Transcribe the full listing below exactly.

— Start COLLECTED MATERIAL —

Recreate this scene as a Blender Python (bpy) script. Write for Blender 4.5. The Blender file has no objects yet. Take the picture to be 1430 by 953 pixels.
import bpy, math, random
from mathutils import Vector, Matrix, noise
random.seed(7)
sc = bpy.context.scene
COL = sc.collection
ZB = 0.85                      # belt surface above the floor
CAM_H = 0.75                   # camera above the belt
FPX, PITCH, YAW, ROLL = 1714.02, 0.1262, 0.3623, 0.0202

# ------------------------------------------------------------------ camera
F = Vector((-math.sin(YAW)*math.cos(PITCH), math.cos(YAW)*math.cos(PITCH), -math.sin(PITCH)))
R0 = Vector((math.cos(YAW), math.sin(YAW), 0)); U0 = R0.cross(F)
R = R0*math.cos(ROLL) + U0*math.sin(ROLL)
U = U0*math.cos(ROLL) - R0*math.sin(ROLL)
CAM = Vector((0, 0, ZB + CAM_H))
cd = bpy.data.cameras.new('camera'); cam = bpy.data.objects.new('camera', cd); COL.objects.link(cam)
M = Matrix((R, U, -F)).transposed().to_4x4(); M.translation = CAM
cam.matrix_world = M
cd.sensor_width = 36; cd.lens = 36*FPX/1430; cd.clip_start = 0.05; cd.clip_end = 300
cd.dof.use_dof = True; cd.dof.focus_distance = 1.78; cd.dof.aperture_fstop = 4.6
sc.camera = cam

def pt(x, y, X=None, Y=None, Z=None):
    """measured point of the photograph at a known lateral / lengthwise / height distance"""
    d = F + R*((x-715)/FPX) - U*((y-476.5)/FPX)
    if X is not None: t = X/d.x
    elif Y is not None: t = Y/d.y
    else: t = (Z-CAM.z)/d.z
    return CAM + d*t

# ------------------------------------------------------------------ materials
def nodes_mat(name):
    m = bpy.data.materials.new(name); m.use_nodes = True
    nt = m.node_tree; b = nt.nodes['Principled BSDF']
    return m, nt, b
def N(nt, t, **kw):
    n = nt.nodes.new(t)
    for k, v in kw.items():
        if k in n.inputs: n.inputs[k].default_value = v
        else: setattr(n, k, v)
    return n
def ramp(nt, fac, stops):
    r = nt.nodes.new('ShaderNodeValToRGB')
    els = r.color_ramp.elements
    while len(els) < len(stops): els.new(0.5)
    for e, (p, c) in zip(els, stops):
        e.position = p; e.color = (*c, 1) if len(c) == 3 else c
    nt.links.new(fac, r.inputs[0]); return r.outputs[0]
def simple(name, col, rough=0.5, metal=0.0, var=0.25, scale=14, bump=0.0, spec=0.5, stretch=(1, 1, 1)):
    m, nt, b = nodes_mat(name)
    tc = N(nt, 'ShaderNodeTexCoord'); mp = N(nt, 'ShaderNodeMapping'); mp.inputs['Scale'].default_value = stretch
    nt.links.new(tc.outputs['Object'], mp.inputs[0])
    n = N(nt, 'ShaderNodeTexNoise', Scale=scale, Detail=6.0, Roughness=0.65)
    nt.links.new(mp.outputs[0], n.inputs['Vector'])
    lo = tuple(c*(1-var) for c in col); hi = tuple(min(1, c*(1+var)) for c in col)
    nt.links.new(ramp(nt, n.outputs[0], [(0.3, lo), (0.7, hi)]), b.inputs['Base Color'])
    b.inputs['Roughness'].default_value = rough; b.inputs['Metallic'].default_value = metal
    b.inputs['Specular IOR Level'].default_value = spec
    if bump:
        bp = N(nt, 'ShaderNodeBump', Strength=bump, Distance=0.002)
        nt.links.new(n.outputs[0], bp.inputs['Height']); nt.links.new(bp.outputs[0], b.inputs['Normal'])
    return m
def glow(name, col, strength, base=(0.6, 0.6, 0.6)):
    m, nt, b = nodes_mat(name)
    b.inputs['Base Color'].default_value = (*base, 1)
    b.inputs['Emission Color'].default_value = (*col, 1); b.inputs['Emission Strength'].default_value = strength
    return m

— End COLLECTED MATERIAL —

__IN RESPONSE__
Recreate this scene as a Blender Python (bpy) script. Write for Blender 4.5. The Blender file has no objects yet. Take the picture to be 1430 by 953 pixels.
import bpy, math, random
from mathutils import Vector, Matrix, noise
random.seed(7)
sc = bpy.context.scene
COL = sc.collection
ZB = 0.85                      # belt surface above the floor
CAM_H = 0.75                   # camera above the belt
FPX, PITCH, YAW, ROLL = 1714.02, 0.1262, 0.3623, 0.0202

# ------------------------------------------------------------------ camera
F = Vector((-math.sin(YAW)*math.cos(PITCH), math.cos(YAW)*math.cos(PITCH), -math.sin(PITCH)))
R0 = Vector((math.cos(YAW), math.sin(YAW), 0)); U0 = R0.cross(F)
R = R0*math.cos(ROLL) + U0*math.sin(ROLL)
U = U0*math.cos(ROLL) - R0*math.sin(ROLL)
CAM = Vector((0, 0, ZB + CAM_H))
cd = bpy.data.cameras.new('camera'); cam = bpy.data.objects.new('camera', cd); COL.objects.link(cam)
M = Matrix((R, U, -F)).transposed().to_4x4(); M.translation = CAM
cam.matrix_world = M
cd.sensor_width = 36; cd.lens = 36*FPX/1430; cd.clip_start = 0.05; cd.clip_end = 300
cd.dof.use_dof = True; cd.dof.focus_distance = 1.78; cd.dof.aperture_fstop = 4.6
sc.camera = cam

def pt(x, y, X=None, Y=None, Z=None):
    """measured point of the photograph at a known lateral / lengthwise / height distance"""
    d = F + R*((x-715)/FPX) - U*((y-476.5)/FPX)
    if X is not None: t = X/d.x
    elif Y is not None: t = Y/d.y
    else: t = (Z-CAM.z)/d.z
    return CAM + d*t

# ------------------------------------------------------------------ materials
def nodes_mat(name):
    m = bpy.data.materials.new(name); m.use_nodes = True
    nt = m.node_tree; b = nt.nodes['Principled BSDF']
    return m, nt, b
def N(nt, t, **kw):
    n = nt.nodes.new(t)
    for k, v in kw.items():
        if k in n.inputs: n.inputs[k].default_value = v
        else: setattr(n, k, v)
    return n
def ramp(nt, fac, stops):
    r = nt.nodes.new('ShaderNodeValToRGB')
    els = r.color_ramp.elements
    while len(els) < len(stops): els.new(0.5)
    for e, (p, c) in zip(els, stops):
        e.position = p; e.color = (*c, 1) if len(c) == 3 else c
    nt.links.new(fac, r.inputs[0]); return r.outputs[0]
def simple(name, col, rough=0.5, metal=0.0, var=0.25, scale=14, bump=0.0, spec=0.5, stretch=(1, 1, 1)):
    m, nt, b = nodes_mat(name)
    tc = N(nt, 'ShaderNodeTexCoord'); mp = N(nt, 'ShaderNodeMapping'); mp.inputs['Scale'].default_value = stretch
    nt.links.new(tc.outputs['Object'], mp.inputs[0])
    n = N(nt, 'ShaderNodeTexNoise', Scale=scale, Detail=6.0, Roughness=0.65)
    nt.links.new(mp.outputs[0], n.inputs['Vector'])
    lo = tuple(c*(1-var) for c in col); hi = tuple(min(1, c*(1+var)) for c in col)
    nt.links.new(ramp(nt, n.outputs[0], [(0.3, lo), (0.7, hi)]), b.inputs['Base Color'])
    b.inputs['Roughness'].default_value = rough; b.inputs['Metallic'].default_value = metal
    b.inputs['Specular IOR Level'].default_value = spec
    if bump:
        bp = N(nt, 'ShaderNodeBump', Strength=bump, Distance=0.002)
        nt.links.new(n.outputs[0], bp.inputs['Height']); nt.links.new(bp.outputs[0], b.inputs['Normal'])
    return m
def glow(name, col, strength, base=(0.6, 0.6, 0.6)):
    m, nt, b = nodes_mat(name)
    b.inputs['Base Color'].default_value = (*base, 1)
    b.inputs['Emission Color'].default_value = (*col, 1); b.inputs['Emission Strength'].default_value = strength
    return m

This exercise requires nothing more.